I cannot possibly explain every single tiny detail of our relationship... Are people really this simple minded?
Like @SuspiciousLampshade kindly said I am used to having a hands on parent by my side (just like he is also used to having me around all the time) so yes, the idea of not having him around makes me anxious. That does not mean to say I am incapable of looking after my own baby, or that I don't enjoy looking after him, of course I can and of course I love being with him. I can look after him and still feel anxious and uneasy about it.
So no, I am not pleased that I need to take annual leave yet again but yes I will do it and no I don't resent my DH, yes I do love him yes we make a good team, yes probably I would like to go on a spa day later on, no I am still not looking forward of being 4 days on my own, but yes I will manage, no I don't need to see the GP, no that does not make me a bad mum, yes I know other mums have it worse, or army wives, or single parents, or widows and yes I have a massive respect for them.

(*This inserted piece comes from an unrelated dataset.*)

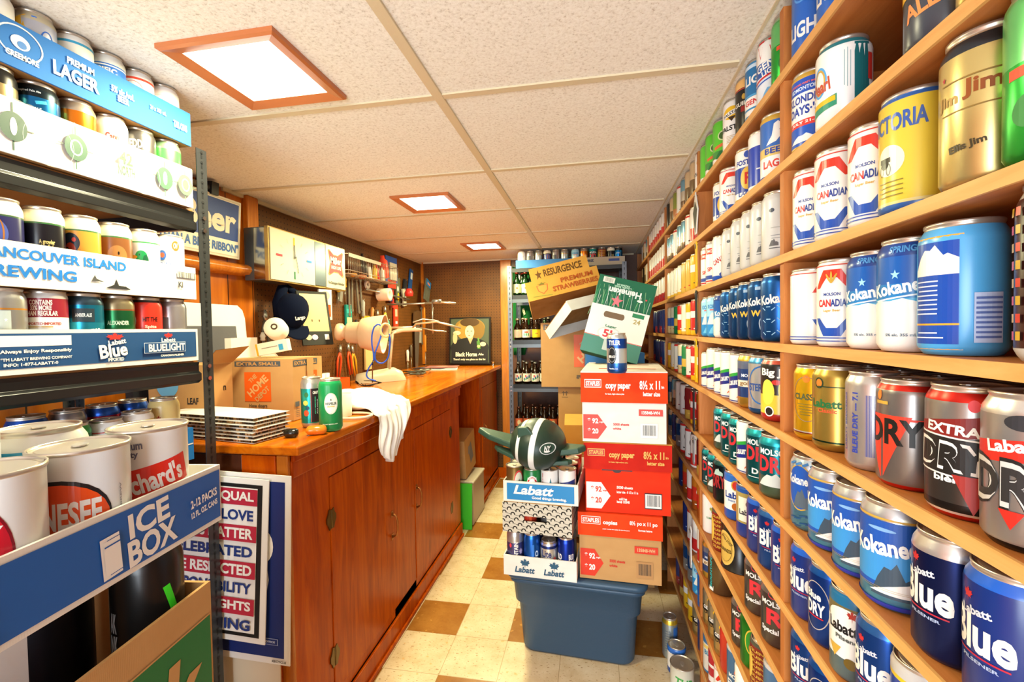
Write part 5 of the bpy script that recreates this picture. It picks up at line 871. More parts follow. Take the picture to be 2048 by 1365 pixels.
# the big mover's carton
HD = [('R', .5, .925, .66, .085, '#4c545c'), ('T', 'EXTRA SMALL', .5, .925, .60, .055, '#c09058')]
LOGO = lambda x, y, w, h: [('R', x, y, w, h, '#e05c14'), ('T', 'THE', x-.18*w, y+.28*h, .34*w, .15*h, '#c89c64', 42), ('T', 'HOME', x, y+.03*h, .92*w, .26*h, '#d8a870', 42), ('T', 'DEPOT', x+.17*w, y-.24*h, .66*w, .18*h, '#c89c64', 42)]
hd = fbox(.278, .185, .222, KRAFT, HD + LOGO(.5, .55, .38, .48) + [('T', 'How doers\nget more done.', .5, .20, .36, .14, '#4c4438')],
          [('R', .42, .925, .80, .10, '#4c545c'), ('T', 'EXTRA SMALL', .42, .925, .74, .065, '#c09058')] + LOGO(.62, .56, .36, .42) + [('R', .1, .26, .13, .08, '#4c545c')] + [('R', .55, .8, .22, .4, '#b8905c')] + [('R', .1, .18-.03*i, .12, .008, '#4c545c') for i in range(5)],
          [('R', .5, .5, 1.0, .18, '#c8a880')])
P0 = at(443, 838, 'z', CT); 
prop(hd, 'moving_carton', 'square brown moving carton marked EXTRA SMALL, on the counter', 'carton', (-1.200, 1.452, CT+.002), math.radians(1.5), bevel=0)
# flattened white printed cartons, sheet by sheet
rs = random.Random(5)
for i in range(7):
    z = CT+.002 + .0104*i; sh = rs.uniform(-.008, .008)
    mb = MB(); skin = WHITECARD
    mb.box(-.19, .19, -.065, .065, .0086, .0100, skin); mb.box(-.188+sh, .186, -.063, .060, 0, .0014, skin)
    x = -.186
    while x < .184:                                              # corrugated core of the fold
        wq = rs.uniform(.004, .011)
        if not -.01 < x < .004: mb.box(x, x+wq, -.062+rs.uniform(0, .004), -.054, .0014, .0086, rs.choice((KRAFTD, KRAFT, mat('#3c2c18'), mat('#5c3c18'))))
        if abs(x) < .166: mb.box(.174, .1845, x*.33, x*.33+wq*.33, .0014, .0086, rs.choice((KRAFTD, mat('#3c2c18'))))
        x += wq + .003
    mb.box(-.180, .173, -.053, .052, .0014, .0086, KRAFT)
    prop(mb, 'flattened_carton', 'flattened white carton, %s from bottom in the counter pile' % ORD[i], 'cardboard', (-1.135 + sh*.8, 1.232 + rs.uniform(-.004, .004), z), math.radians(-9 + rs.uniform(-1.5, 1.5)), group='flattened cartons piled on the counter')
P = at(613, 858, 'z', CT); can('tealart', P.x, P.y+.033, CT+.001, 'tall silver can with teal cartoon label, beside green can on counter', None, .034, .168, 2, 0)
P = at(650, 866, 'z', CT); can('hespeler', P.x, P.y+.035, CT+.001, 'tall green can with a white round badge, on the counter edge', None, .036, .168, 2, -5)
P = at(612, 872, 'z', CT)
mb = MB(); mb.tube([(0, 0, .016), (.006, 0, .016), (.010, 0, .016), (.050, 0, .016), (.056, 0, .016), (.060, 0, .016)], [.006, .013, .015, .015, .012, .005], mat('#e07c1c', 'gloss'), 14)
prop(mb, 'pill_bottle', 'amber pill bottle lying on the counter by the green can', 'bottle', (P.x+.0, P.y, CT-.0005), math.radians(25))
mb = MB(); mb.tube([(0, 0, .015), (.004, 0, .015), (.008, 0, .015), (.035, 0, .015), (.04, 0, .015), (.043, 0, .015)], [.005, .011, .014, .014, .011, .004], mat('#1c1a14', 'gloss'), 14)
prop(mb, 'black_tube', 'small glossy black tube lying beside the amber bottle', 'tube', (P.x-.050, P.y-.035, CT-.0005), math.radians(15))
# paper cup and ring roll, white box flap
P = at(680, 838, 'z', CT)
mb = MB(); mb.lathe([(.034, 0), (.036, .085), (.0345, .085), (.032, .003)], mat('#e8dcc8', 'paper'), 24, cap=False); mb.lathe([(.0, .002), (.033, .002)], mat('#d8c8b0', 'paper'), 24, cap=False)
prop(mb, 'paper_roll', 'cream paper tube standing behind the green can', 'paper roll', (P.x-.02, P.y+.05, CT+.001))
mb = MB(); mb.tube([(.07*math.cos(2*PI*i/32), .055*math.sin(2*PI*i/32), .006) for i in range(32)], .005, mat('#e0c8b0', 'plastic'), 8, closed=True)
prop(mb, 'rubber_ring', 'pinkish ring lying flat on the counter by the cloth', 'ring', (P.x+.035, P.y+.03, CT+.0005))
# draped white cloth
def cloth():
    nx, ny = 46, 64; vs = []; rr = random.Random(2)
    for j in range(ny):
        t = j/(ny-1); L = .57*t                                     # travel from the back of the counter to the hanging end
        for i in range(nx):
            s_ = i/(nx-1)-.5
            flat = .36
            wd = .30 if L < flat else .30 - .5*(L-flat)
            wd = max(wd, .15)
            fold = .012*math.sin(s_*22 + 3*t) + .009*math.sin(s_*41+1.3 + 6*t) + .006*math.sin(9*t+7*s_)
            if L < flat:
                x = -1.17 + L; y = 1.845 + s_*wd*1.0 + .03*math.sin(5*t) - .05*t; z = CT + .016 + abs(fold)*1.6 + .035*max(0, 1-abs(s_)*2.6)*math.sin(min(1, L/flat)*PI)
                if L > flat-.03: z -= (L-flat+.03)*.5
            else:
                q = L-flat; x = -.806 + .012 + fold*1.3 + .01*math.sin(q*20); y = 1.79 + s_*wd*.8 - .1*q + .010*math.sin(q*30); z = CT + .012 - q + .06*s_*s_*4*q/.2 + .03*s_
                x = max(x, -.803)
            vs.append((x, y-.085, z))
    fs = [(j*nx+i, j*nx+i+1, (j+1)*nx+i+1, (j+1)*nx+i) for j in range(ny-1) for i in range(nx-1)]
    mb = MB(); mb.add(vs, fs, mat('#f0eeec', 'cloth'), True)
    o = mb.build('white_cloth'); tag(o, 'crumpled white cloth draped over the counter edge', 'cloth')
    so = o.modifiers.new('s', 'SOLIDIFY'); so.thickness = .003; so.offset = 1
    return o
cloth()
mb = MB(); mb.add([(0, 0, 0), (.26, .02, 0), (.20, .0, .05), (.05, -.02, .24), (0, .0, .25)], [(0, 1, 2, 3, 4)], mat('#ece8e4', 'paper')); mb.add([(0, .004, 0), (.26, .024, 0), (.20, .004, .05), (.05, -.016, .24), (0, .004, .25)], [(4, 3, 2, 1, 0)], mat('#ece8e4', 'paper'))
P = at(645, 800, 'z', CT); prop(mb, 'paper_sheet', 'white paper sheet standing behind the moving carton', 'paper', (-1.37, 1.68, CT+.002), math.radians(30))
# ------------------------------------------------------------------ on top of and behind the moving carton
def cone(px, py, dep, ang, label):
    o = thing('thread_cone', label, 'thread cone', cp(px, py, dep), rot=(math.radians(78), 0, math.radians(ang)))
    MB().lathe([(.010, -.055), (.036, -.052), (.044, -.03), (.044, .03), (.040, .046), (.014, .052)], mat('#f0e8d8', 'paper'), 24).build('thread_winding', o)
    MB().lathe([(.013, -.058), (.013, .055), (.008, .056), (.008, -.058)], mat('#4c3c2c', 'paper'), 14, cap=False).build('thread_core', o)
cone(553, 659, 1.93, 28, 'white cone of thread hanging left of the navy cap')
# navy caps on a peg
o = thing('baseball_cap', 'navy cap with small white script hanging on the pegboard', 'cap', cp(585, 625, 2.12), rot=(0, 0, math.radians(70)))
NV = mat('#080f24', 'cloth')
mb = MB(); vs = []; nn, mm = 20, 9
for j in range(mm):
    ph = PI/2*j/(mm-1)
    for i in range(nn):
        a = 2*PI*i/nn; rr_ = .085*math.cos(ph)*(1+.05*math.sin(3*a)); vs.append((rr_*math.cos(a)*1.0, .078*math.sin(ph)*-1.0 + .0, rr_*math.sin(a)*1.15 + .01))
mb.add(vs, [(j*nn+i, j*nn+(i+1) % nn, (j+1)*nn+(i+1) % nn, (j+1)*nn+i) for j in range(mm-1) for i in range(nn)], NV, True)
mb.build('cap_crown', o)
o.scale = (.86, .86, .86)
mb = MB(); vs = []
for j in range(7):
    for i in range(13):
        a = PI*i/12; q = j/6; vs.append((.082*math.cos(a), -.012 - .055*q*math.sin(a) , -.075 - .075*q*math.sin(a)))
mb.add(vs, [(j*13+i, j*13+i+1, (j+1)*13+i+1, (j+1)*13+i) for j in range(6) for i in range(12)], NV, True)
k_ = mb.build('cap_brim', o); so = k_.modifiers.new('s', 'SOLIDIFY'); so.thickness = .003
mb = MB(); decals(mb, [('T', 'Largo', 0, 0, 1, None, '#e8dcd0', 10)], .058, .02, lambda a, b, L: Vector((a-.012, -.085+.0025*abs(a)*14, -.035+b))); mb.build('cap_script', o)
mb = MB(); mb.tube([(-.05, 0, -.02), (-.056, -.01, .05), (-.03, 0, .12), (.0, .01, .13), (.035, 0, .10), (.05, -.01, .04)], [.024, .03, .024, .014, .022, .024], NV, 12)
prop(mb, 'baseball_cap', 'second folded navy cap above the scripted cap', 'cap', cp(578, 628, 2.2), math.radians(70))
prop(fbox(.12, .03, .045, mat('#e8e0d0', 'paper'), [('R', .05, .5, .06, 1, '#e0a42c'), ('R', .8, .4, .14, .5, '#3c9ccc'), ('R', .45, .55, .5, .05, '#8c8478')]), 'small_carton', 'small white packet with blue square on the moving carton', 'packet', cp(545, 707, 1.72), math.radians(12), (0, math.radians(-10), math.radians(12)))
# hardware organiser card standing behind
prop(fbox(.155, .012, .27, mat('#2c2c28'), [('R', .5, .60, .84, .70, '#d8b478'), ('E', .38, .45, .05, .05, '#5c4420'), ('E', .62, .45, .05, .05, '#5c4420'), ('E', .2, .14, .2, .10, '#e0c8a0'), ('E', .4, .14, .2, .10, '#c8a8c8'), ('R', .8, .14, .14, .1, '#d8d8d8')]), 'display_card', 'black edged packet card with a cream window, hanging on pegboard', 'packet', cp(638, 690, 2.22), math.radians(55), (math.radians(-12), 0, math.radians(62)))
prop(fbox(.13, .03, .03, mat('#34383c'), [('R', .3, .5, .3, .4, '#4ca0c8'), ('R', .6, .3, .3, .3, '#c8b43c')]), 'small_box', 'dark box with blue and yellow print above the display card', 'box', cp(625, 607, 2.25), math.radians(60))
prop(fbox(.07, .015, .16, mat('#e0d8d0', 'plastic'), [('E', .5, .8, .7, .3, '#e8b4a0'), ('R', .5, .3, .8, .4, '#d8541c')]), 'packet', 'orange and white packet hanging under the clock sign', 'packet', cp(652, 640, 2.4), math.radians(60))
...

I've spoken to my DH, he is still going on his trip in few weeks time and he will enjoy it and have an amazing time. We now have a plan, he will help plan meals, we will clean the house before and we will get in touch with nursery to see if they DS can go for a half day on those days and I will have an activity plan for the days.
To all the lovely mums who support mums, you rock! Thank you for the lovely, objective and understanding advice it was really helpful. Even if some were harsh I appreciate the politeness.
And to the mums who shame other mums, I hope you got your thrill of replying something from the safety of hiding behind your screen and I really hope I don't get to meet you in real life.